Outro argumento importante diz respeito à análise da natureza da obrigação tributária relacionada à retenção de um tributo na fonte. Segundo dispõe o parágrafo único do art. 121, do CTN, a distinção entre a figura do contribuinte e do responsável se dá pelo fato de que o primeiro possui relação pessoal e direta com aquilo que constitui o fato gerador, enquanto o segundo, sem revestir-se de tal condição, tem obrigação de recolher o tributo por expressa disposição de lei.

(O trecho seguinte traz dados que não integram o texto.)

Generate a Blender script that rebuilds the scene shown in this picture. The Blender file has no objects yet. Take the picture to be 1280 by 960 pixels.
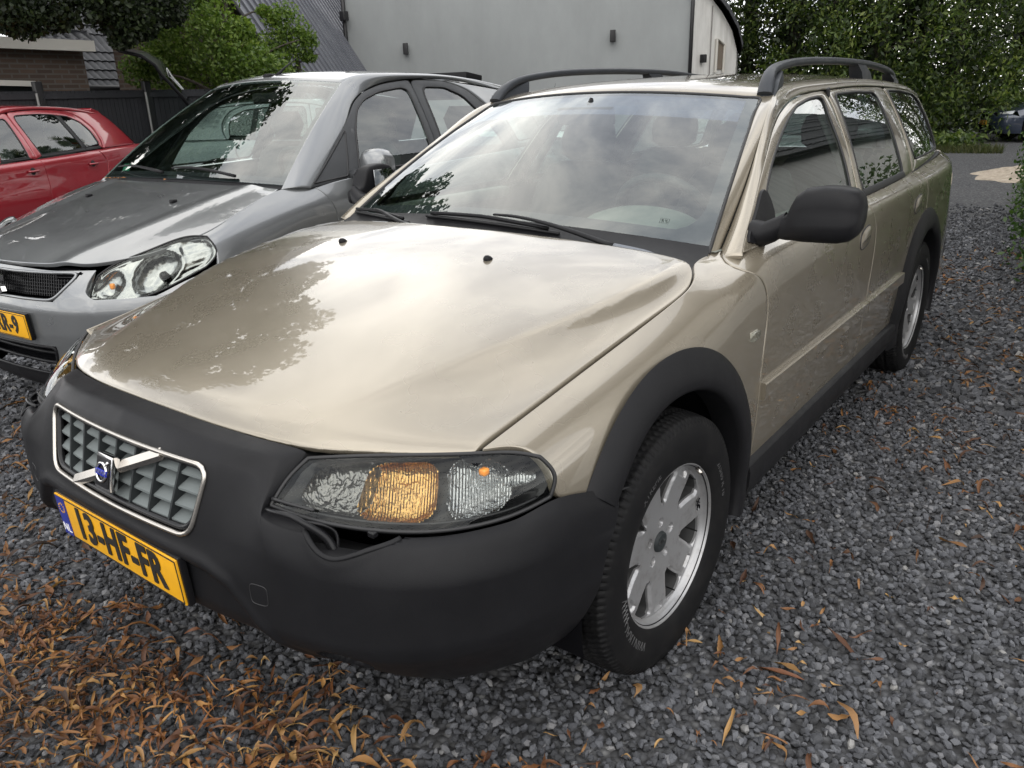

Inclusive, é por essa razão que a Lei Complementar nº 116/2003, em seu artigo 6º, § 2º, inciso segundo dispõe acerca das hipóteses que denominamos de “retenções obrigatórias”, dando ênfase ao fato de que as entidades contratantes daquele serviços ali listados são obrigados ao recolhimento do imposto ainda que se revistam da condição de imunes ou isentas. Vejamos:

“Art. 6º Os Municípios e o Distrito Federal, mediante lei, poderão atribuir de modo expresso a responsabilidade pelo crédito tributário a terceira pessoa, vinculada ao fato gerador da respectiva obrigação, excluindo a responsabilidade do contribuinte ou atribuindo-a a este em caráter supletivo do cumprimento total ou parcial da referida obrigação, inclusive no que se refere à multa e aos acréscimos legais.
(…)
§ 2º Sem prejuízo do disposto no caput e no § 1o deste artigo, são responsáveis: (Vide Lei Complementar nº 123, de 2006).
(…)
II – a pessoa jurídica, ainda que imune ou isenta, tomadora ou intermediária dos serviços descritos nos subitens 3.05, 7.02, 7.04, 7.05, 7.09, 7.10, 7.12, 7.14, 7.15, 7.16, 7.17, 7.19, 11.02, 17.05 e 17.10 da lista anexa.” (Grifamos)

Portanto, as razões aqui apresentadas já são suficientes para, no mínimo, fazer o leitor do nosso posicionamento e dos pareceres da PGFN ficarem em dúvida.

Para os entes integrados ao SIAFI, não recomendamos seguir a orientação dos pareceres até que maiores esclarecimentos sejam prestados pelo referido órgão.